The Decolonial Gesture
Decolonization is impossible, because it requires that the settler return land to Indigenous peoples — when that land bears the scars of its colonizers. Instead, I am interested in active forms of acknowledgment that lean into the more embodied or experiential — or, toward gestures of decolonization. This is what I call the decolonial gesture: a space where we inhabit active and bodily or embodied gestures or actions as moves toward decolonization. The Indigenous body is a site of colonization and therefore, resistance. Across my work, I ask readers to encounter the embodied gesture by actively acknowledging the damage of digital and data colonialism from the space of the body. One example of a decolonial gesture is acknowledging the violences of settler colonialism from the space of the body. By understanding the body as both physical and phenomenological, we are able to recognize the violence of settler colonialism beyond epistemology.
Methodologies
For this project, I choose to work with Indigenous studies, grounded theory, cultural theory, intersectional cyberfeminism, and design justice. These methodologies will assist in the growth of this project, but they are also inherently colonial. They are outgrowths of a Western academic system that has developed from and upholds colonial occupation. Because of this, I will utilize what is necessary from each methodology in order to generate my own decolonial gesture — to integrate Indigenous practice, situatedness, and even cosmology.
Territories
I will work with three Indigenous communities, one each from North America, Central America and South America, in order to create a community-centered digital infrastructure that takes on necessary protocols while holding space for Indigenous voice, practice, and overall assertion.
Outcomes
During the course of this research, I will work with the above communities, holding workshops and conducting outreach. I will also publish about my research, as well as formulate a conceptual essay that highlights my findings.

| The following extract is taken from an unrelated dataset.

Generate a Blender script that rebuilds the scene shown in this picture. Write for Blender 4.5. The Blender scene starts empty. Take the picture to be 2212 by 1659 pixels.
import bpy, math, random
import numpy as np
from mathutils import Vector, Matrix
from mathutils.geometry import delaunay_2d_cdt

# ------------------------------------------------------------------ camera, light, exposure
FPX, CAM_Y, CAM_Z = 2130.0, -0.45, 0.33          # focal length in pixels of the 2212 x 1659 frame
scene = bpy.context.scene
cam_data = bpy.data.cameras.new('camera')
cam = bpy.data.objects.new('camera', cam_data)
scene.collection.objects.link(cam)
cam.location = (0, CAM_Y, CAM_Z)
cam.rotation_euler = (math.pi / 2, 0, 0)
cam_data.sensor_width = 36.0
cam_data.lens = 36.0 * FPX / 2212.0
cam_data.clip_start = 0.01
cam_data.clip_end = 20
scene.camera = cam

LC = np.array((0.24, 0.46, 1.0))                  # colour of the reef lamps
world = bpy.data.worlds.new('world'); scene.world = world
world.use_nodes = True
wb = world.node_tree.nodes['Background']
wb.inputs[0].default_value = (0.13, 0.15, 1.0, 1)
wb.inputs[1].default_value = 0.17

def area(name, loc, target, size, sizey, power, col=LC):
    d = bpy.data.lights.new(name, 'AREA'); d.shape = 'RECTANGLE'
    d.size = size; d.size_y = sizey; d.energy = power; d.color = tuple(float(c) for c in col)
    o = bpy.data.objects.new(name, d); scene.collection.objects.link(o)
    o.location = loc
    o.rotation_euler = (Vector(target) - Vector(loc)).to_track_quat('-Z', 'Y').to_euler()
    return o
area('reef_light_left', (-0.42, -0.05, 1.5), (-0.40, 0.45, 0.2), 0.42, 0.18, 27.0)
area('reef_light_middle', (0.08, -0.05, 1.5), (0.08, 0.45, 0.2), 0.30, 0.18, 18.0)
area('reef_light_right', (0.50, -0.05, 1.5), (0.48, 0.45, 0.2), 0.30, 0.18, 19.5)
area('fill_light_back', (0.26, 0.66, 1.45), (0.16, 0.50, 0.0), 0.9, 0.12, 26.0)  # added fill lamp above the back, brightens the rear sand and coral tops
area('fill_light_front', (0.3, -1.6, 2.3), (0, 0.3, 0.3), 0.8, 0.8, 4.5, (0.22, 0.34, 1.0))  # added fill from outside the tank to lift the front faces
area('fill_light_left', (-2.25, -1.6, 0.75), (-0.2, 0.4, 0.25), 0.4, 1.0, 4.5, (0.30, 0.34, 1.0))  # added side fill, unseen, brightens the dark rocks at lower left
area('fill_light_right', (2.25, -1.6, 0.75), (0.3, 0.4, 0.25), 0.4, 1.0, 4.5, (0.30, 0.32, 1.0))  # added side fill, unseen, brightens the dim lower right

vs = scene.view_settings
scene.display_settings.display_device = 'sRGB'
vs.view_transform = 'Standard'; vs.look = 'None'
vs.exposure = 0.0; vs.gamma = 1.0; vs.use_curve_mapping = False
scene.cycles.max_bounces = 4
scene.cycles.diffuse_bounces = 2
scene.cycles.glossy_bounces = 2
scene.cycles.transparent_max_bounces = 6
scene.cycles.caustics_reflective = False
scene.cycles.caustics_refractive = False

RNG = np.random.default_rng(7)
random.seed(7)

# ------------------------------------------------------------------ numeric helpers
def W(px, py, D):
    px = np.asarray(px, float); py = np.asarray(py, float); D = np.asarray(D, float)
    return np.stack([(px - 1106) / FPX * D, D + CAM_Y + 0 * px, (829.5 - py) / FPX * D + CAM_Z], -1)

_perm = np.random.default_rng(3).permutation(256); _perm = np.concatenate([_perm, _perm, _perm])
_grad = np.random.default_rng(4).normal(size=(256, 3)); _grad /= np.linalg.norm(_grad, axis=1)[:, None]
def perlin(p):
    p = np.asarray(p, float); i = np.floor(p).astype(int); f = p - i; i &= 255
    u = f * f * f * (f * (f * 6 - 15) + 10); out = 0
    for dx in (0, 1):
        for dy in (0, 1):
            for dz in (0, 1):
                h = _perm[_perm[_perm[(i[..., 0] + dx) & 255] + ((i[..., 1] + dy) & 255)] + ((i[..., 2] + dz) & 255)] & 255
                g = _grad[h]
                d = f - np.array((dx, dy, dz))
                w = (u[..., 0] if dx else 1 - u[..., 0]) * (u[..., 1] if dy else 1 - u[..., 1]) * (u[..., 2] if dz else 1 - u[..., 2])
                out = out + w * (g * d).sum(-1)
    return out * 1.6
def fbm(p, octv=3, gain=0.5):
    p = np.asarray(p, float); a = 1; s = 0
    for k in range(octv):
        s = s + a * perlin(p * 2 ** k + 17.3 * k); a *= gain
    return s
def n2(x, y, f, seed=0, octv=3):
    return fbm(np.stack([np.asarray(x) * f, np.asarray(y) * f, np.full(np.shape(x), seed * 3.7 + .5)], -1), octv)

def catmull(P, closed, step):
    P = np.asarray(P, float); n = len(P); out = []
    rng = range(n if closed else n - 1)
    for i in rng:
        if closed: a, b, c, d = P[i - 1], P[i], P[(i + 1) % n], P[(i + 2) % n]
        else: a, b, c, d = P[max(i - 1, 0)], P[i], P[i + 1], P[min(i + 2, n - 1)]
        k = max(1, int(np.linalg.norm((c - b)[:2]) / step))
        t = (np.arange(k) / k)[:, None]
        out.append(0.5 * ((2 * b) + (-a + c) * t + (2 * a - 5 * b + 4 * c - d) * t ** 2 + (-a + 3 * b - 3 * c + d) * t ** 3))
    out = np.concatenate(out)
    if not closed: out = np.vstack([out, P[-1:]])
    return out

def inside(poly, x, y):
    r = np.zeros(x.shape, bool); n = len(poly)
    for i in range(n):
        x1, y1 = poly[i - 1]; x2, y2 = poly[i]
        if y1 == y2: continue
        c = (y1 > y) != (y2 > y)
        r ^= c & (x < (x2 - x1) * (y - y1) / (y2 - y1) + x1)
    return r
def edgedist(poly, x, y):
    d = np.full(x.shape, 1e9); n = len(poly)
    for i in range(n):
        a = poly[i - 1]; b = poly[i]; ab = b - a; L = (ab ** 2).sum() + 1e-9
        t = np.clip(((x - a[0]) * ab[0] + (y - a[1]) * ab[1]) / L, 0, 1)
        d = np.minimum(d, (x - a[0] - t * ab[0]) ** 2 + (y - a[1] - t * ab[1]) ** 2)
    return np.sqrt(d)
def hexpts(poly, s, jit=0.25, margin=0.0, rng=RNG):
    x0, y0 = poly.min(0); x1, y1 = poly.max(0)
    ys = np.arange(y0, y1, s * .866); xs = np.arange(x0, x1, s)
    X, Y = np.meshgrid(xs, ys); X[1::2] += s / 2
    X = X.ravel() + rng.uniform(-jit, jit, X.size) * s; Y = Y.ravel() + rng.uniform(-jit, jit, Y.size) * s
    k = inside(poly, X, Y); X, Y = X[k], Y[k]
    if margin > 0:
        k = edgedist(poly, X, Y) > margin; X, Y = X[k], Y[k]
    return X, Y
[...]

I would like to imagine not only a technological infrastructure with Indigenous sacredity at its core, but one that promotes trust and safety online for Indigenous communities.
Working key concepts
Sacredity
Indigenous cosmology
Storytelling
Trust
Safety
Technological infrastructure
Explorative questions
How do I encounter embodied experiences in digital territory, through knowledge-making, intergenerational sharing, and cosmological weaving as a Tarascan-Mestiza, where this body is already a site of border control, quantum-making and ritual?
What gestures of decolonization and togetherness are possible in the digital — without appropriating ritual, tradition, cosmology?
Can a digital infrastructure be trustworthy from an Indigenous perspective?